===== Collected material =====

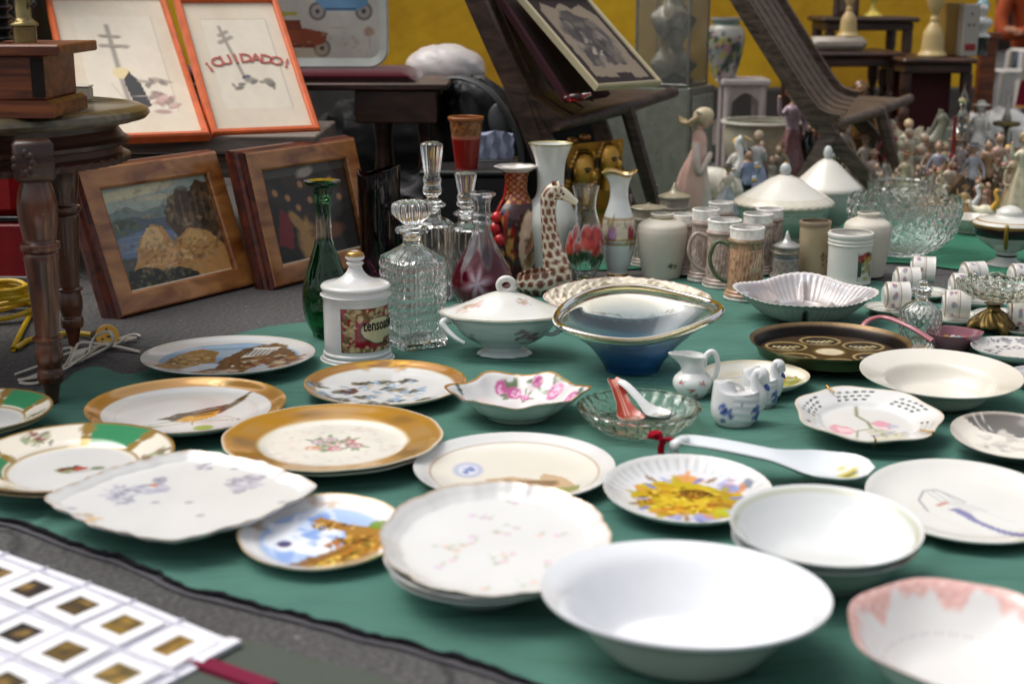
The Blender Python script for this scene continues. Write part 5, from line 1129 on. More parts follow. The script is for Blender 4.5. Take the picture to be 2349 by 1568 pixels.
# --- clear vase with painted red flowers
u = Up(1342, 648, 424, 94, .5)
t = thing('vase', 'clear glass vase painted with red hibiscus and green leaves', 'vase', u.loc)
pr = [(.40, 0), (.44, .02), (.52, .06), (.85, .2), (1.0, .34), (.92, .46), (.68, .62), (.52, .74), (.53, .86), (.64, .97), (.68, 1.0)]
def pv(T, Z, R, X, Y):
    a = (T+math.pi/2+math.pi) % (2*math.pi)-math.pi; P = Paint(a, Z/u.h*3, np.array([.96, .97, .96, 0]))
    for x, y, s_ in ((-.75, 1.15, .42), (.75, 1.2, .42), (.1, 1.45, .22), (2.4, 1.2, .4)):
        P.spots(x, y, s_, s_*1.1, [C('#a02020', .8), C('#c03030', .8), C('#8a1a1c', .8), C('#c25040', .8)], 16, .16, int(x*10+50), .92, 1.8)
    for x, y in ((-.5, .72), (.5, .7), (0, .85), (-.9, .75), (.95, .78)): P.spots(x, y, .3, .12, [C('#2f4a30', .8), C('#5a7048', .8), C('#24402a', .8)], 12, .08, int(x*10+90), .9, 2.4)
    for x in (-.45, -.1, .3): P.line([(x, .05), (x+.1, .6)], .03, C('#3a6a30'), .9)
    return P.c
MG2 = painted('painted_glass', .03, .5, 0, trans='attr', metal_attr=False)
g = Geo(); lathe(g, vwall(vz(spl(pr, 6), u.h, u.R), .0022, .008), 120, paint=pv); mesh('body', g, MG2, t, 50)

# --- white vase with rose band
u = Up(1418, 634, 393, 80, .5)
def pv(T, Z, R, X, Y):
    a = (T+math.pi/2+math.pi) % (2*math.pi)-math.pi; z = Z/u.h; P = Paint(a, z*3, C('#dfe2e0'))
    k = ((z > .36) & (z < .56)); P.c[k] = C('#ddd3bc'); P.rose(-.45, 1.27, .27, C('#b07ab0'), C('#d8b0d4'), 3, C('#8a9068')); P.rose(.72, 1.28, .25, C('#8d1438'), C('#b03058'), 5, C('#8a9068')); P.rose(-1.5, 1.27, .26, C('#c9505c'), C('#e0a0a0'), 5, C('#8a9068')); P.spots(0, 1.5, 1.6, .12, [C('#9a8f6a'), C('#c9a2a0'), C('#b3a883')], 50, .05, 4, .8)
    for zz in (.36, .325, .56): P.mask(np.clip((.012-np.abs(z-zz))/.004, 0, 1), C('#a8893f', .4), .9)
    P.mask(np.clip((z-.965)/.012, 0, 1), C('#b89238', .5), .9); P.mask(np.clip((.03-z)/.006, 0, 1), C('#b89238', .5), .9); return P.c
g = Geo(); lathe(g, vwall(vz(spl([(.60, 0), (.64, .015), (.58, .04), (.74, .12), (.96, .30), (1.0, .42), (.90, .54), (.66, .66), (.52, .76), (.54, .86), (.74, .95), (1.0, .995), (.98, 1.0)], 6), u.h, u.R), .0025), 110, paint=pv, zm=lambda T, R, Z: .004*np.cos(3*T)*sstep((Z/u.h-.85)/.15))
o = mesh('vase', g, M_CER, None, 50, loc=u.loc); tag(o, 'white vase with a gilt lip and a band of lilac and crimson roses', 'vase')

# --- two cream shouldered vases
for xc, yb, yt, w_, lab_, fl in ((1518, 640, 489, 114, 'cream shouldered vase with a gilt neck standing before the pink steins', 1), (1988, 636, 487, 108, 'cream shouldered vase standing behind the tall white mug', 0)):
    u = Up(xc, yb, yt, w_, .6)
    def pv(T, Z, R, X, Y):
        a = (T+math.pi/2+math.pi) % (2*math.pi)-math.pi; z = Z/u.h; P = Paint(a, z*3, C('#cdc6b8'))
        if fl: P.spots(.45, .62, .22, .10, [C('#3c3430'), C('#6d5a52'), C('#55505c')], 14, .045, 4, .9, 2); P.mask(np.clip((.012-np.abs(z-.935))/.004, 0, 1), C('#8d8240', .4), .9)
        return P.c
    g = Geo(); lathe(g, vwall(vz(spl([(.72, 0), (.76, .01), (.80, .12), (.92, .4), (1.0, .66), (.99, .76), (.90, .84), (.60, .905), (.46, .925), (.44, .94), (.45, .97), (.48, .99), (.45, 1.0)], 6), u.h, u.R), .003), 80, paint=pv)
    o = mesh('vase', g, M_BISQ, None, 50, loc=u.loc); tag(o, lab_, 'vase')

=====

Task to complete –
Transcribe the preceding listing in its entirety and with exact wording, leaving out pictures.

Exercise result –
The Blender Python script for this scene continues. Write part 5, from line 1129 on. More parts follow. The script is for Blender 4.5. Take the picture to be 2349 by 1568 pixels.
# --- clear vase with painted red flowers
u = Up(1342, 648, 424, 94, .5)
t = thing('vase', 'clear glass vase painted with red hibiscus and green leaves', 'vase', u.loc)
pr = [(.40, 0), (.44, .02), (.52, .06), (.85, .2), (1.0, .34), (.92, .46), (.68, .62), (.52, .74), (.53, .86), (.64, .97), (.68, 1.0)]
def pv(T, Z, R, X, Y):
    a = (T+math.pi/2+math.pi) % (2*math.pi)-math.pi; P = Paint(a, Z/u.h*3, np.array([.96, .97, .96, 0]))
    for x, y, s_ in ((-.75, 1.15, .42), (.75, 1.2, .42), (.1, 1.45, .22), (2.4, 1.2, .4)):
        P.spots(x, y, s_, s_*1.1, [C('#a02020', .8), C('#c03030', .8), C('#8a1a1c', .8), C('#c25040', .8)], 16, .16, int(x*10+50), .92, 1.8)
    for x, y in ((-.5, .72), (.5, .7), (0, .85), (-.9, .75), (.95, .78)): P.spots(x, y, .3, .12, [C('#2f4a30', .8), C('#5a7048', .8), C('#24402a', .8)], 12, .08, int(x*10+90), .9, 2.4)
    for x in (-.45, -.1, .3): P.line([(x, .05), (x+.1, .6)], .03, C('#3a6a30'), .9)
    return P.c
MG2 = painted('painted_glass', .03, .5, 0, trans='attr', metal_attr=False)
g = Geo(); lathe(g, vwall(vz(spl(pr, 6), u.h, u.R), .0022, .008), 120, paint=pv); mesh('body', g, MG2, t, 50)

# --- white vase with rose band
u = Up(1418, 634, 393, 80, .5)
def pv(T, Z, R, X, Y):
    a = (T+math.pi/2+math.pi) % (2*math.pi)-math.pi; z = Z/u.h; P = Paint(a, z*3, C('#dfe2e0'))
    k = ((z > .36) & (z < .56)); P.c[k] = C('#ddd3bc'); P.rose(-.45, 1.27, .27, C('#b07ab0'), C('#d8b0d4'), 3, C('#8a9068')); P.rose(.72, 1.28, .25, C('#8d1438'), C('#b03058'), 5, C('#8a9068')); P.rose(-1.5, 1.27, .26, C('#c9505c'), C('#e0a0a0'), 5, C('#8a9068')); P.spots(0, 1.5, 1.6, .12, [C('#9a8f6a'), C('#c9a2a0'), C('#b3a883')], 50, .05, 4, .8)
    for zz in (.36, .325, .56): P.mask(np.clip((.012-np.abs(z-zz))/.004, 0, 1), C('#a8893f', .4), .9)
    P.mask(np.clip((z-.965)/.012, 0, 1), C('#b89238', .5), .9); P.mask(np.clip((.03-z)/.006, 0, 1), C('#b89238', .5), .9); return P.c
g = Geo(); lathe(g, vwall(vz(spl([(.60, 0), (.64, .015), (.58, .04), (.74, .12), (.96, .30), (1.0, .42), (.90, .54), (.66, .66), (.52, .76), (.54, .86), (.74, .95), (1.0, .995), (.98, 1.0)], 6), u.h, u.R), .0025), 110, paint=pv, zm=lambda T, R, Z: .004*np.cos(3*T)*sstep((Z/u.h-.85)/.15))
o = mesh('vase', g, M_CER, None, 50, loc=u.loc); tag(o, 'white vase with a gilt lip and a band of lilac and crimson roses', 'vase')

# --- two cream shouldered vases
for xc, yb, yt, w_, lab_, fl in ((1518, 640, 489, 114, 'cream shouldered vase with a gilt neck standing before the pink steins', 1), (1988, 636, 487, 108, 'cream shouldered vase standing behind the tall white mug', 0)):
    u = Up(xc, yb, yt, w_, .6)
    def pv(T, Z, R, X, Y):
        a = (T+math.pi/2+math.pi) % (2*math.pi)-math.pi; z = Z/u.h; P = Paint(a, z*3, C('#cdc6b8'))
        if fl: P.spots(.45, .62, .22, .10, [C('#3c3430'), C('#6d5a52'), C('#55505c')], 14, .045, 4, .9, 2); P.mask(np.clip((.012-np.abs(z-.935))/.004, 0, 1), C('#8d8240', .4), .9)
        return P.c
    g = Geo(); lathe(g, vwall(vz(spl([(.72, 0), (.76, .01), (.80, .12), (.92, .4), (1.0, .66), (.99, .76), (.90, .84), (.60, .905), (.46, .925), (.44, .94), (.45, .97), (.48, .99), (.45, 1.0)], 6), u.h, u.R), .003), 80, paint=pv)
    o = mesh('vase', g, M_BISQ, None, 50, loc=u.loc); tag(o, lab_, 'vase')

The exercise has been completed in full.